Dawson City: Frozen Time (Bill Morrison, 2016): 4/5
Fascinating in both its subject matter and methodology. All film is documentary.

Valerian and the City of Thousand Planets (Luc Besson, 2017): 1.5/5
Considering (because of?) how much is happening on the screen, it’s amazingly dull.

Winter Kills (William Richert, 1979): 1.5/5
Tonally, a trainwreck. With Bridges, John Huston, Anthony Perkins, Eli Wallach, Sterling Hayden, Dorothy Malone, Ralph Meeker, and Toshiro Mifune—each of whom seems to be performing in a different movie.

Just Ancient Loops, 26 mins (Bill Morrison, 2012): 3/5
Some great stuff here.

The Post (Steven Spielberg, 2017): 2/5
Crack for 60+ liberals.

Columbus (Kogonada, 2017): 2/5
As inert and rigid as the buildings it fetishizes.

Annihilation (Alex Garland, 2018): 4.5/5
A head-trip into mystery. It doesn’t all work, but what does is gold.

Stalker, rw (Andrei Tarkovsky, 1979): 4.5/5
A nice pair with Annihilation of course.

Ratatouille, rw (Brad Bird, 2007): 4.5/5
My favorite Pixar movie.

The Wind Rises (Hayao Miyazaki, 2013): 4.5/5
Why oh why did I wait so long to watch this last movie from one of my favorite living filmmakers? Master storytelling, amazing flying sequences, super-expressive hair, and a unique view of just-pre-war Japan.

The Ritual (Davide Bruckner, 2018): 2/5
I’m a sucker for these horror and sci-fi movies that just show up one day on Netflix, although they are mostly forgettable. Case in point: did this rip off Blair Witch or Deliverance? I can’t even remember.

Isle of Dogs (Wes Anderson, 2018): 4.5/5
Wes is nine for nine, for me. Possibly the most detailed movie of all time. Funny and surprisingly relevant.

Better Call Saul, season 3 (Vince Gilligan, et. al, 2017): 2/5
As the show increasingly morphs to a Breaking Bad prequel, it’s as if my favorite TV show is being slowly invaded by an inferior one.

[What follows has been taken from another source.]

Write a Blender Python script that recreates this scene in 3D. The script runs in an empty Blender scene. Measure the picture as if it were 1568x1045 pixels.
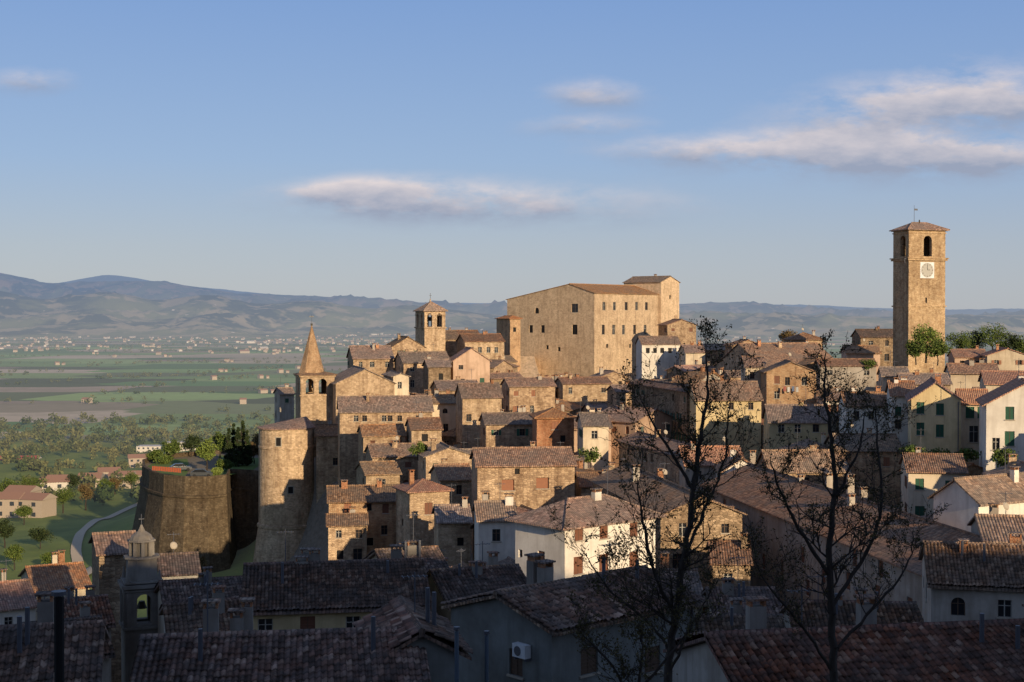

High Maintenance, season 1 & 2 (Ben Sinclair & Katja Blichfeld, 2016): 4.5/5
An anthology show featuring pithy portraits of all kinds of New Yorkers, loosely strung together by their amiable weed dealer, always a welcome presence. It’s a real pleasure to not know what any given episode is going to contain.